Un garçon qui demande après un acte d’amour si c’était bien, veut qu’on le conforte dans sa virilité. On peut lui dire que c’était génial, mais on peut choisir, avec diplomatie, de lui faire comprendre qu’il peut faire mieux. Il sera vexé, c’est sûr, mais avec amour, il fera tout pour essayer d’accéder avec plus de tact à la sexualité féminine. En revanche, s’il se conforte dans sa fausse virilité, un jour ou l’autre il sera confronté à des problèmes qu’il ne sera plus capable de dépasser.
Montrer en public ses parties intimes, je trouve ça ridicule, mais si une personne choisit de faire ça, je suppose que c’est pour elle un moyen de se sortir d’une existence anodine. Ce que je suis est affreusement banal, mais si je montre mon intimité, je deviens une personne remarquable. Où commencent et où s’arrêtent vie privée et vie publique quand on montre ce qui semble nous appartenir en propre ? C’est à mesure que l’on voit combien ce que l’on prend pour notre intimité est partagé par les autres qu’on recule les limites de la vie publique. La honte de ne pas se trouver à la bonne place et de la meilleure façon révèle aux autres son imposture à vivre. Non seulement on se trompe, mais on trompe les autres. La honte surgit là où l’on comprend que l’on s’est trompé sans pouvoir rien y changer.
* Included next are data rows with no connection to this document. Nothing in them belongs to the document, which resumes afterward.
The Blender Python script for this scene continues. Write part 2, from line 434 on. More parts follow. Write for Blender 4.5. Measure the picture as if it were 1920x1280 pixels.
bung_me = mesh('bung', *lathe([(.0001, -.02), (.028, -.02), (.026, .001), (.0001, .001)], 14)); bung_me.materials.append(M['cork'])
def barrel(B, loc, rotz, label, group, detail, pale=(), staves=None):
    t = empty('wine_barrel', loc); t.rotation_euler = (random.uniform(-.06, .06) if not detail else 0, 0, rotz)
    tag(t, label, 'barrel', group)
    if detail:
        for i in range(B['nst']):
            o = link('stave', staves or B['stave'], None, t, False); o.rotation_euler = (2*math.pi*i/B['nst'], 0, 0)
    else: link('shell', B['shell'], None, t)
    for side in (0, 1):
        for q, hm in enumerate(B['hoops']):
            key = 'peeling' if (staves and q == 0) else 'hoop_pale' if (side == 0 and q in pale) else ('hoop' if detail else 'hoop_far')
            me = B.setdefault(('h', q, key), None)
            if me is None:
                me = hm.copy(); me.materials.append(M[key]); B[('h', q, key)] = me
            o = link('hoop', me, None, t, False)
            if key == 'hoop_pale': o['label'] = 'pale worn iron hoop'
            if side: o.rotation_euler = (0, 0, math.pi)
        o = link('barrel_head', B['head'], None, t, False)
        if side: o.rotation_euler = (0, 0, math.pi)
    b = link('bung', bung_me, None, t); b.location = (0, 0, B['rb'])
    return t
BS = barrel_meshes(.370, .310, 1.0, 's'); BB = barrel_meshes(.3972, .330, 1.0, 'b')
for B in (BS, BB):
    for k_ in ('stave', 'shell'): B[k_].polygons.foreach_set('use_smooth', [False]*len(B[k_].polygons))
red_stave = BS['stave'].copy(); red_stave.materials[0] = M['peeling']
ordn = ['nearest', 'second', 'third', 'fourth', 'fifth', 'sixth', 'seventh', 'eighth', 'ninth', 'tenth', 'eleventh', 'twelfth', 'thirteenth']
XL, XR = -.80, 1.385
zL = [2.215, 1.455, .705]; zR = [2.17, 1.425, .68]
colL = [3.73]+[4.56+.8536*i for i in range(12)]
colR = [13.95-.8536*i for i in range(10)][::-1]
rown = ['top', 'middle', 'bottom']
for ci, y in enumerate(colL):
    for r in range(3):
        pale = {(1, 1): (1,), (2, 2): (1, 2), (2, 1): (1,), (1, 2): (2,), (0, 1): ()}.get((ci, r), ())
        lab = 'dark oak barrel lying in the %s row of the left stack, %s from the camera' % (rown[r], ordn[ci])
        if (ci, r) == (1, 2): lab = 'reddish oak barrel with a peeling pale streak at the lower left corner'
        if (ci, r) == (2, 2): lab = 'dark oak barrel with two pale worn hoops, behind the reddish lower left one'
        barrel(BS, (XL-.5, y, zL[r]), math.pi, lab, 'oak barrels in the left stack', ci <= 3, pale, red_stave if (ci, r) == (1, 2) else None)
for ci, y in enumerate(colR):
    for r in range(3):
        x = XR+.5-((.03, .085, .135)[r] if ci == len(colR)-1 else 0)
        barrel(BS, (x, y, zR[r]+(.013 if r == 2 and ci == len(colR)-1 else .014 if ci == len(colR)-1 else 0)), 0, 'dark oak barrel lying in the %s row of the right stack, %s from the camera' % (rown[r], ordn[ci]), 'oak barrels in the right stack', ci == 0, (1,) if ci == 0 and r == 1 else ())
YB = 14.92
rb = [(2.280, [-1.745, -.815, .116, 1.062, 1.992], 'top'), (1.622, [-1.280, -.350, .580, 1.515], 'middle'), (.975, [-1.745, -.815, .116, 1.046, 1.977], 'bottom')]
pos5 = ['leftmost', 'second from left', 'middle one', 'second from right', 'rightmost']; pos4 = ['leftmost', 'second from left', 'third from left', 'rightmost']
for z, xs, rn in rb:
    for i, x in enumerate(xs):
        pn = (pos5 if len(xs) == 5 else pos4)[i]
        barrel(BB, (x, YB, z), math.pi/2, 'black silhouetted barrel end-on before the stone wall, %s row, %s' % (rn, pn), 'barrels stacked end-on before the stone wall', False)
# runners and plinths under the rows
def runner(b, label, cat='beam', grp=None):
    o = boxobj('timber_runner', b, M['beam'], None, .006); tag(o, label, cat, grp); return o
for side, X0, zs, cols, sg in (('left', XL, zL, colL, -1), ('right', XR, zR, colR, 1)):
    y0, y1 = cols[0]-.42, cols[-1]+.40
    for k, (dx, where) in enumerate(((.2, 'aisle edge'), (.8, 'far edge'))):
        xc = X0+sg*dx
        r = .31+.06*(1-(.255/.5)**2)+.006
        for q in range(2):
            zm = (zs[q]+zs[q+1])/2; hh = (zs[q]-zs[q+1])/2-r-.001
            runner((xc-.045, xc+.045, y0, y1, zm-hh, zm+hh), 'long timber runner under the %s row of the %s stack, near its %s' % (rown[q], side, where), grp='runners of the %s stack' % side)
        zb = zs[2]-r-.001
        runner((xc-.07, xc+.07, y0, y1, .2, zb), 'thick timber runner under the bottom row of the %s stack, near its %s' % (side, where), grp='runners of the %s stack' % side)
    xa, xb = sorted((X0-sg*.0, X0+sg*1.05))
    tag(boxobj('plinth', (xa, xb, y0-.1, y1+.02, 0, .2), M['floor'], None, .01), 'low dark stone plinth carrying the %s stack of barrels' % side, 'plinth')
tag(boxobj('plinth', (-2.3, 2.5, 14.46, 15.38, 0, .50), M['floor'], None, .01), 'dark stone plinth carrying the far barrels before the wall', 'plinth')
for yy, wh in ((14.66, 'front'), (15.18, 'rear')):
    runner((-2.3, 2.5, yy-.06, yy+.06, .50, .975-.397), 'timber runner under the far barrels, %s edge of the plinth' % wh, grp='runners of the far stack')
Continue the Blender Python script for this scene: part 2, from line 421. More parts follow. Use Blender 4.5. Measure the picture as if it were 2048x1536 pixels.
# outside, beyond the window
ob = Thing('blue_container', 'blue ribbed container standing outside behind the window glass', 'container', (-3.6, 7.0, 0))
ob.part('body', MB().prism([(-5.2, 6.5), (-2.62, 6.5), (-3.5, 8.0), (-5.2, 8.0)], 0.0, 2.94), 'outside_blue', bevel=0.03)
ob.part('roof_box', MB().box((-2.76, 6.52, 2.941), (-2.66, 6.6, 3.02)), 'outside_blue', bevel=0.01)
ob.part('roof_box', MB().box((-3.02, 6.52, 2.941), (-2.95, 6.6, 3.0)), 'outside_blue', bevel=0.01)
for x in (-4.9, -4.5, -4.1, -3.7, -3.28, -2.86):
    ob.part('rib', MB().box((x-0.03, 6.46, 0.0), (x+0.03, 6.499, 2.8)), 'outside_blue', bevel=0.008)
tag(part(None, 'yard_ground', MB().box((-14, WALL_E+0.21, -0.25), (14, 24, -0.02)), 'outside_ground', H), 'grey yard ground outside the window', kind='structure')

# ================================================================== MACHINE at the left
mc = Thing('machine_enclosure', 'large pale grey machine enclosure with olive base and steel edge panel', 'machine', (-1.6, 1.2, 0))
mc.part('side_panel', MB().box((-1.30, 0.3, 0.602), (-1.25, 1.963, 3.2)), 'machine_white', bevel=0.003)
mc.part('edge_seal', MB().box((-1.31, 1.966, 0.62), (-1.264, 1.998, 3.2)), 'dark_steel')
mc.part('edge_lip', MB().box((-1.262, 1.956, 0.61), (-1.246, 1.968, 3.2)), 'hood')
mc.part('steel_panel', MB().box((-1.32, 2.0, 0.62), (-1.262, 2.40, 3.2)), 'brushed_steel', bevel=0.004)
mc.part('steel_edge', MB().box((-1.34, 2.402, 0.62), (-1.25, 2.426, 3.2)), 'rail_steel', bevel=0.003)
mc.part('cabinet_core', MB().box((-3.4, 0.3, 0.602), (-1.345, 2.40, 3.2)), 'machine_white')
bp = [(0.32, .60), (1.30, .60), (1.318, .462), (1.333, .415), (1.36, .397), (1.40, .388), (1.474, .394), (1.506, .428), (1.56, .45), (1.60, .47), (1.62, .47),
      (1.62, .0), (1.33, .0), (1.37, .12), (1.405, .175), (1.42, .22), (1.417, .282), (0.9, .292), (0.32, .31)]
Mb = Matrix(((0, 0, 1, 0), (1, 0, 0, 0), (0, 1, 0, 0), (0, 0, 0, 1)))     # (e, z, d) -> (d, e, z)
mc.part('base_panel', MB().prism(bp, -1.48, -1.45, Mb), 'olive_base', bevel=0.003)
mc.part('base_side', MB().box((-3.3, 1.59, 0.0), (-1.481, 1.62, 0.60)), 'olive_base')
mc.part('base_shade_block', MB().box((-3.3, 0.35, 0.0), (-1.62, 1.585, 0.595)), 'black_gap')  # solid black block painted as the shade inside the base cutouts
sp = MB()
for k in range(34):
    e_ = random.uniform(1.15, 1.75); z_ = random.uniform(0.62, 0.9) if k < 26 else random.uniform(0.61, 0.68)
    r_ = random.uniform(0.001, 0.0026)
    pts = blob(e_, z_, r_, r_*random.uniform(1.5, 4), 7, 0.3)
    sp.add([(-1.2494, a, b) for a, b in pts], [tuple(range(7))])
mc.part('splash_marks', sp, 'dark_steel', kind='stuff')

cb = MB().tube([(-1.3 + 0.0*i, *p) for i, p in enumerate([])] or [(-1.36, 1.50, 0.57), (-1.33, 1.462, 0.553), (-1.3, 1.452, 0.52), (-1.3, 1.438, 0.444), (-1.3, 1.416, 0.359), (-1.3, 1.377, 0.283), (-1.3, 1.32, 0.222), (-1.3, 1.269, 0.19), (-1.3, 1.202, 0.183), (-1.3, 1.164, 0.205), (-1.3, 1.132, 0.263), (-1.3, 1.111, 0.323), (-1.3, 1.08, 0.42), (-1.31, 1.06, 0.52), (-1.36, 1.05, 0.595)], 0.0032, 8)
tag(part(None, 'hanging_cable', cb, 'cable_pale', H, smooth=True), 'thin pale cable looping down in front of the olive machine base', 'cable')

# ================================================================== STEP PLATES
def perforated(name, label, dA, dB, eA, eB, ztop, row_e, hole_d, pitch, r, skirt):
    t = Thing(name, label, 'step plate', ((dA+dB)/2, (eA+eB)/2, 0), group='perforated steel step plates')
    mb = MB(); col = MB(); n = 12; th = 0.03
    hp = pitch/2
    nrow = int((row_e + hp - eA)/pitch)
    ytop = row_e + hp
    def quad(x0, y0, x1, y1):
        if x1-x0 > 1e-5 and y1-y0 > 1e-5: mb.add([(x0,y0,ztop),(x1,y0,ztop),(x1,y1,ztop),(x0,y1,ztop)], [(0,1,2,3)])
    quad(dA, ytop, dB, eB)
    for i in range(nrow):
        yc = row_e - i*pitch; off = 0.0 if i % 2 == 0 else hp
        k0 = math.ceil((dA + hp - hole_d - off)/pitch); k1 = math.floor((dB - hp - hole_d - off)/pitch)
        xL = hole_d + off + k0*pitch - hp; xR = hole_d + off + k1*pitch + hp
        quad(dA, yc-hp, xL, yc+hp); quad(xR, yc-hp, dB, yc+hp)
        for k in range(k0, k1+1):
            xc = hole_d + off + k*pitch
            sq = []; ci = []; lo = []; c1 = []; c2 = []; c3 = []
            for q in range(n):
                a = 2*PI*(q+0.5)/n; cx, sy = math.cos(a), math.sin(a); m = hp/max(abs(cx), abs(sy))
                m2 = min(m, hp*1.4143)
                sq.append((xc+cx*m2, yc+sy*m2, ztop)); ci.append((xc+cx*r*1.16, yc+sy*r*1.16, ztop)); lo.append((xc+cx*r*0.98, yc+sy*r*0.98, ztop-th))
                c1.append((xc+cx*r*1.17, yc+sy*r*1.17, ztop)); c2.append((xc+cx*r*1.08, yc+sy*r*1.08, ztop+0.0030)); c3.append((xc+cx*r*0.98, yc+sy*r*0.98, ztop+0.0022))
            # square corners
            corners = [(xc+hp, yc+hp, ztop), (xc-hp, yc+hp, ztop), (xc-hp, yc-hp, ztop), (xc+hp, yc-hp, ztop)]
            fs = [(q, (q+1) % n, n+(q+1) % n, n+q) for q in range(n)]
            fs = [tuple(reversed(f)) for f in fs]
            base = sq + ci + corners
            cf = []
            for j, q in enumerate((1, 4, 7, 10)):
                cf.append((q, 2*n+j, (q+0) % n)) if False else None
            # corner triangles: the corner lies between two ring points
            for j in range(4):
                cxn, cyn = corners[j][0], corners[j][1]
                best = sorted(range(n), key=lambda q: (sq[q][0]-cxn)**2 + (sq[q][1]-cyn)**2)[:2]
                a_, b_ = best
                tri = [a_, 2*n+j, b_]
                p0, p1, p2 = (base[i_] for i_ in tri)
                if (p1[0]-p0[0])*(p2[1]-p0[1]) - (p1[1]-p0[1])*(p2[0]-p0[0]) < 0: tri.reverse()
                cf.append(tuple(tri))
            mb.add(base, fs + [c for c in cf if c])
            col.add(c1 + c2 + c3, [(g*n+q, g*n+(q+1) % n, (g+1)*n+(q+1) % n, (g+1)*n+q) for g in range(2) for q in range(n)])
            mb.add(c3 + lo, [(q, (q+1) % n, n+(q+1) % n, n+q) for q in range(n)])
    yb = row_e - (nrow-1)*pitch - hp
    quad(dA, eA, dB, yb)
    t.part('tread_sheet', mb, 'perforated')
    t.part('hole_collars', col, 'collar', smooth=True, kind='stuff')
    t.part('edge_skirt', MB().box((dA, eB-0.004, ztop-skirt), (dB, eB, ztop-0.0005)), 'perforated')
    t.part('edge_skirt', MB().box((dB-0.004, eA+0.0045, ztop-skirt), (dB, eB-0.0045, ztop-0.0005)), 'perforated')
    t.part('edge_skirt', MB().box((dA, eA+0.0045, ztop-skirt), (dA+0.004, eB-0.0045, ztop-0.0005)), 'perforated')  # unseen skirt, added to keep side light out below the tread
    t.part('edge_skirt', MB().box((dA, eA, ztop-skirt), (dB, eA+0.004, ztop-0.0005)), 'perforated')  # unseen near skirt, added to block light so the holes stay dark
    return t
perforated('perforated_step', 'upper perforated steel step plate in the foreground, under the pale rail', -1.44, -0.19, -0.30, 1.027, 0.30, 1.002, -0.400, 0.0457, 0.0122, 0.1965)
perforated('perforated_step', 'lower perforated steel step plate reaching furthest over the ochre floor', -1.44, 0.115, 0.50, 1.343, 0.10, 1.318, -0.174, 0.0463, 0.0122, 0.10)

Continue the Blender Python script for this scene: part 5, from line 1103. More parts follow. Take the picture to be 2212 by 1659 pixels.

On tombe sur des gens qui ne répondent à aucun de nos appels. Restant indifférents à tout ce que l’on est, on décide de montrer plus de soi sans rencontrer plus d’écho. Cette insensibilité des autres nous rend malade. On s’engage plus avant dans le déballage de son être jusqu’au moment où l’on se trouve confrontée à une réaction imprévisible de rejet. On est allée trop loin, on s’en aperçoit dans la moquerie de nos censeurs. On trouve la honte de son impuissance à exister.
La honte apparaît dans ce que nous sommes incapables de changer de notre personnalité. Dire une sottise n’est pas honteux en soi, mais rester incapable de la corriger, c’est montrer sa faiblesse aux autres, c’est avouer qu’on est une idiote ! Pareil pour un défaut physique impossible à cacher nous mettant d’office dans la catégorie des moches voyant leurs copines partir avec un mec alors qu’elles restent seules. On se sent affreusement honteuse parce qu’on ne peut rien y changer. En m’engageant dans la vie, en suivant son mouvement, je parviens à modifier ce que je peux changer, j’échappe à la honte, sinon j’y plonge entière.
La honte est le désespoir d’un mauvais sort qui nous accable sans pouvoir s’en dégager. Elle est proportionnelle au besoin d’être admirée. Elle est donc l’échec de l’admiration à laquelle on pense avoir droit. La honte nous plonge dans l’impuissance angoissante de notre être.
Tain Céline ! ça envoie du bois ton article… Je ne me positionnerai pas sur le fond. Il faudrait travailler autant que toi tu l’as fait… Dommage que ce ne soit pas un peu plus concis…. Mais en même temps, on suit les méandres de ta pensée et c’est ce que je trouve intéressant : un voyage sur les chemins escarpés de ta reflexion… complexe, exigeant et salutaire pour l’intellect. Merci donc.